Burada bulunmak, soluk alıp verdiğin bu diyarda nefes almak seni hissedebilmek özgürlüğe bir adım yaklaşmaktır. Beritanca yaşamak, Beritanca sevmeye, Beritanca hissedebilmek, özlemek tüm bunların anlamına bir adım daha yakın olmaktır. Biliyorum ne kadar yazılsa da, şiirler, şarkılar kelimeler seni anlatmaya yetmeyecektir. Senin gibi sade sadeliğin anlamına ulaşamayacaktır.
Savaştığın yerler direnişin sıcaklığını taşıyor hala Mezopotamya gibi acıların, sevinçlerin, umutların izleri hala çok sıcak.
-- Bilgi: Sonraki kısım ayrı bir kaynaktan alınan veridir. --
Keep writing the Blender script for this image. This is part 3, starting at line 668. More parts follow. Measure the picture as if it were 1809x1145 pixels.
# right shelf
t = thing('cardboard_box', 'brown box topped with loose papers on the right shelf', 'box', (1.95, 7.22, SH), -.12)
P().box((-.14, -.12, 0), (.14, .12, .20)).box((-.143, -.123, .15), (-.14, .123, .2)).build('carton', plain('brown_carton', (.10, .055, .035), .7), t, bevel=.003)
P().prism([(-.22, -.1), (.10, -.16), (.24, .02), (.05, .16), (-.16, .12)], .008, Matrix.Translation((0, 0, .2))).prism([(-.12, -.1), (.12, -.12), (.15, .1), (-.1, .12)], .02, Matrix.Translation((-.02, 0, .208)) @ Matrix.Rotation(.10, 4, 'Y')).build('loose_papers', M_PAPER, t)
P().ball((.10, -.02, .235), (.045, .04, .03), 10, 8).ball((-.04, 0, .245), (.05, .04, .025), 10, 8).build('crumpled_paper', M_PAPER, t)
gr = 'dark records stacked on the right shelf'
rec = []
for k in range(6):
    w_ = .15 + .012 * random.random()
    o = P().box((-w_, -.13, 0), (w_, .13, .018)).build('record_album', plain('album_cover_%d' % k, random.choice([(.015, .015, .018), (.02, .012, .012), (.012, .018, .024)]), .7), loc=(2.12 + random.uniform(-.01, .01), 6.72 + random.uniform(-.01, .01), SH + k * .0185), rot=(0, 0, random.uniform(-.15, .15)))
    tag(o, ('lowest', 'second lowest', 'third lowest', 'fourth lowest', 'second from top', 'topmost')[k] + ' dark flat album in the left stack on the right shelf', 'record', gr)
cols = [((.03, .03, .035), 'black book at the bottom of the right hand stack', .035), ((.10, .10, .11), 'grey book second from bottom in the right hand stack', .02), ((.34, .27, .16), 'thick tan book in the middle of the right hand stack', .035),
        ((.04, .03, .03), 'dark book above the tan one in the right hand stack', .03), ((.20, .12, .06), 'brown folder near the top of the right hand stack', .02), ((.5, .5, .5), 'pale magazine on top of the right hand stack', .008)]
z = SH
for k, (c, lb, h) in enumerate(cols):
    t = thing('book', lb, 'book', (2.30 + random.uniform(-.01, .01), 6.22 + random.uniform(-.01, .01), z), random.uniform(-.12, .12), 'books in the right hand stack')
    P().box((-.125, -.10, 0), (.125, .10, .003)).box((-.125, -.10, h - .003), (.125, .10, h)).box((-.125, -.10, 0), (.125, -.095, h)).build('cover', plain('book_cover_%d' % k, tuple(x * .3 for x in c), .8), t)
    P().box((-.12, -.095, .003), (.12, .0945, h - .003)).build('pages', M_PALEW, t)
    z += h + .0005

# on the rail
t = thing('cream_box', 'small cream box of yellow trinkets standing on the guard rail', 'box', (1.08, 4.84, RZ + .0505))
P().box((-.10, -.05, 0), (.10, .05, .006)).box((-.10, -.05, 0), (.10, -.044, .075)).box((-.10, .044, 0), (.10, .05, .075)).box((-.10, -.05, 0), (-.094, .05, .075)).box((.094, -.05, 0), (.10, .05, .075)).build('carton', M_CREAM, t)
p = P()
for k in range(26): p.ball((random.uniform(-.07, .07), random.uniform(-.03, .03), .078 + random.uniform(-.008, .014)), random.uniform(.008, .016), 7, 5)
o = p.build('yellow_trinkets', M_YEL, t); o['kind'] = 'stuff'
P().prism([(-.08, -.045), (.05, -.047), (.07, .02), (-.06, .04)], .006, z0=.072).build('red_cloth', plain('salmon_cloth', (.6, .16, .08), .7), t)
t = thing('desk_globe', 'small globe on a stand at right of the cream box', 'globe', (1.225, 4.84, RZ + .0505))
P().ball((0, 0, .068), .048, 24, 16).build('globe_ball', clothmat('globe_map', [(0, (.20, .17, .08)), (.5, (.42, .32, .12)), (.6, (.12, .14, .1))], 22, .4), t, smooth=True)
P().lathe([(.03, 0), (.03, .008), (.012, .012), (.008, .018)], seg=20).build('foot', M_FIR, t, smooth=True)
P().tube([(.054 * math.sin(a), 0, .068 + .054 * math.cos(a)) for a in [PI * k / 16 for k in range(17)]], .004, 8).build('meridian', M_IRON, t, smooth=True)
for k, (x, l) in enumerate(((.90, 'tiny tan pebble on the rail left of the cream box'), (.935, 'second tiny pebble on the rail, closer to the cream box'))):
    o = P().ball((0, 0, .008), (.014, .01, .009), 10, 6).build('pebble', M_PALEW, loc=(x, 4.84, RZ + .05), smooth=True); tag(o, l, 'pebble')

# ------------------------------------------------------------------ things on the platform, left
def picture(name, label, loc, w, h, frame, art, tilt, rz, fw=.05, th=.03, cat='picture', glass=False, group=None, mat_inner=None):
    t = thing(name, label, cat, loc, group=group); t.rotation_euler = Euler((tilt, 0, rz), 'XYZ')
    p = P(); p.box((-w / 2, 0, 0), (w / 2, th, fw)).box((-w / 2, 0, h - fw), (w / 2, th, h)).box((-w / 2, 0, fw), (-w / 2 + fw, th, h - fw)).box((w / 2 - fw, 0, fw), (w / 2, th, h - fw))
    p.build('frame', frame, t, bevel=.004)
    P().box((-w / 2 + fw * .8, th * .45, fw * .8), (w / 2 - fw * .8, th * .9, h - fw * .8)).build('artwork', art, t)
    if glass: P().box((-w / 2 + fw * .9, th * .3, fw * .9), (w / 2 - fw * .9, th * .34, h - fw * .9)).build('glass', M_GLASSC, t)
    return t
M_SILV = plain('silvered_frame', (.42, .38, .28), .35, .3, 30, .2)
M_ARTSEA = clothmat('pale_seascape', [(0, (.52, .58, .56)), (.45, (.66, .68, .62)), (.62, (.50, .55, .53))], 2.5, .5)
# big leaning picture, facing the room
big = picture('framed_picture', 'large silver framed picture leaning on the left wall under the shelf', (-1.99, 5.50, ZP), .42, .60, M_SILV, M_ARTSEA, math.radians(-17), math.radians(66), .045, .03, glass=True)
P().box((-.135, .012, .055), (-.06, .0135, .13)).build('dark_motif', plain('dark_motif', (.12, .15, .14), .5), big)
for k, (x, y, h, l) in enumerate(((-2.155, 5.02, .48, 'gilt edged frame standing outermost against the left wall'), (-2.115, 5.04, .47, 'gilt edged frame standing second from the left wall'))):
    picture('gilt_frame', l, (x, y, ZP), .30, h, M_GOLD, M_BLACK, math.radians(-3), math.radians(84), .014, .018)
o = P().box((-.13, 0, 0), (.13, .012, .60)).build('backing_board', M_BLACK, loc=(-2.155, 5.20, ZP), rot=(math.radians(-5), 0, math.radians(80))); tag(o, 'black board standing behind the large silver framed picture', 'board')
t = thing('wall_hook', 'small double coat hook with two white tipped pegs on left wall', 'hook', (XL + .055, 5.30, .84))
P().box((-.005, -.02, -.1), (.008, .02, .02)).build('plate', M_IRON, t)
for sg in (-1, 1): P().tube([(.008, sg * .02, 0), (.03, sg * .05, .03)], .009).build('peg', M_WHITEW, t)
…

Yüreğinin sıcaklığı, özlemlerin, inancın doğanın tüm güzelliğiyle baharla birlikte burada yeniden yeşeriyor, yeniden filizleniyor.
Her taştan ve uçurumundan senin kokun özgürlüğün kokusu yayılıyor yaşama.
Günceni bir manganın yıkıntıları arasında bulmuştum. Öykünü biliyordum daha önce seni senin dilinden dinlemek, seninle tanışmak bir başka güzel ve anlamlıydı. Okurken günceni seni tanımaya acılarına, sevinçlerine, özlemlerine ortak olmaya onlara dokunmaya çalıştım. Çektiğin sancılar Mezopotamya’nın Kürdistan’ın çektiği sancılara ne kadar benziyordu.
Yıkıntıların arasında güncen biraz eskimişti ama umutların, sevinçlerin, yeni ve özgür bir yaşama dair özlemin ve inancın kendi yıkıntıları arasında yeniden dirilen Kürdistan kadar diri ve tazeydi.
Öykün özgürlüğe yüzünü çeviren her insanın ilk anda tanıştığı, kendisine rehber edindiği bir öyküdür artık… Senin ve soylu çizgin tüm kahramanların ve güzel yoldaşlarının öyküsü… Özgürlüğün öyküsü Güneşe yüzünü dönen her insanın beynine, yüreğine bir daha hiç çıkmayacak şekilde kazındı.